The work chronicles the mechanical and commercial evolution of the horseless vehicle, tracing early experiments in France, England, Germany and the United States and the gradual emergence of a practical automobile. It examines commercialization, mass production and parts standardization, highlighting the role of large-scale manufacturing in lowering prices and expanding ownership, and treats the industry's economic consequences, investment opportunities, and social benefits. The author emphasizes how cooperation among manufacturers and production for mass markets generated substantial profits, and an appended chapter provides an editor's account of contemporary industrial conditions and figures.

CHAPTER V.

BENEFITS CONFERRED BY THE AUTOMOBILE.

That the automobile is one of the greatest boons to mankind will probably be admitted if all its benefits are fully understood.

The best teacher, it has been demonstrated, is one’s own experience. In learning anything, the mind can never grasp the lesson it is told, with the same understanding it receives when the lesson is visualized by the eye.

Travel is acknowledged to be a good educator and to broaden the mind. This is because the eye sees and takes its own impressions, and does not depend on the impressions of others. Reading books of travel never instruct as does travelling itself.
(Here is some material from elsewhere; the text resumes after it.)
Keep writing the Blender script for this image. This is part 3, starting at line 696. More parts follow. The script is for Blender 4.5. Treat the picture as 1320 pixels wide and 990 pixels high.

The automobile is a healthful, exhilarating method of conveying people to persons, places and scenes that, before the automobile, they knew of only by hearsay, or by reading of them.

To estimate the extent to which this informs and instructs, we need only go back in memory to the isolated farm of a quarter of a century ago, and vision the limited horizon of the general knowledge at first hand of the farmer’s family. Practically all the current knowledge they had was from reading, occasionally going to town or through visitors whose appearance was rare and made at long intervals. Seeing a new face in those days was a rarity.

The situation with a majority of the people in the country, before the automobile, was very much like the isolated farm family. It was like that of the entire country before the advent of the railroad.

No greater agencies for instruction in first hand knowledge than the railroad, the steamboat and the telephone had been introduced into civilization up to the time of the automobile. Now the motor car penetrates into places where the railroad, the steamboat, or even the telephone does not go.